Regina Bannan, chair of Temple’s adjunct-organizing committee, pointed to the full-time faculty union’s recent success at the bargaining table, after protracted negotiations, as one source of inspiration. The four-year pact calls for pay raises, bonuses, and eligibility for merit pay.
Another motivator for adjuncts at Temple, says Ms. Bannan, an adjunct who teaches American studies, is that every other professional group of employees there—full-time faculty members, administrators, and professional and technical staff—is represented by a union. “In a lot of ways, we just want space at the table,” she says.
But even in a union hotbed like Temple, there is still one tough obstacle. Although adjuncts are “receptive to unionization,” Ms. Bannan says, “the hard work is in identifying them.” Adjuncts are often poorly counted by administrations and are difficult to round up because they often go from campus to campus to work.
Once organizers get beyond that barrier, says Mr. Berry, the labor specialist at Urbana-Champaign, “it’s never difficult to convince contingent faculty to join a union.

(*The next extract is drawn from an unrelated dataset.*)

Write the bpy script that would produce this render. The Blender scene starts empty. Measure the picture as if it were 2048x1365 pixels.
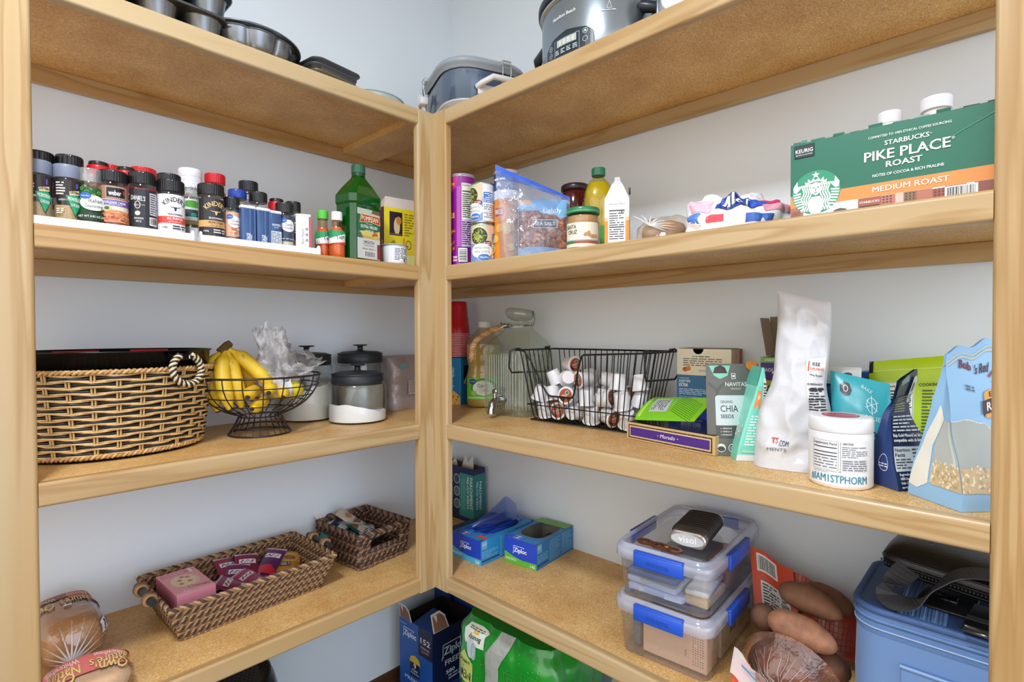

Getting to an election is basically a matter of finding the people.”
If that’s the case, some say, what is happening now among adjuncts could be the beginning of a movement. Says Ms. Maisto: “I think there’s been a lot of momentum, although things never happen as fast as people would like. There are still some horrible things happening, but I feel like there’s definitely been some progress made.”
Ms. Bowen, the AFT official, agrees. “This is not just about one individual adjunct or one group of adjuncts at one place,” says Ms. Bowen, who is an associate professor of English at the City University of New York’s Queens College and president of the Professional Staff Congress, a union that represents faculty and staff members in the CUNY system. “I think this is a movement that has a big task, and that’s to transform higher education. The two-tier labor system in higher education needs to be undone.”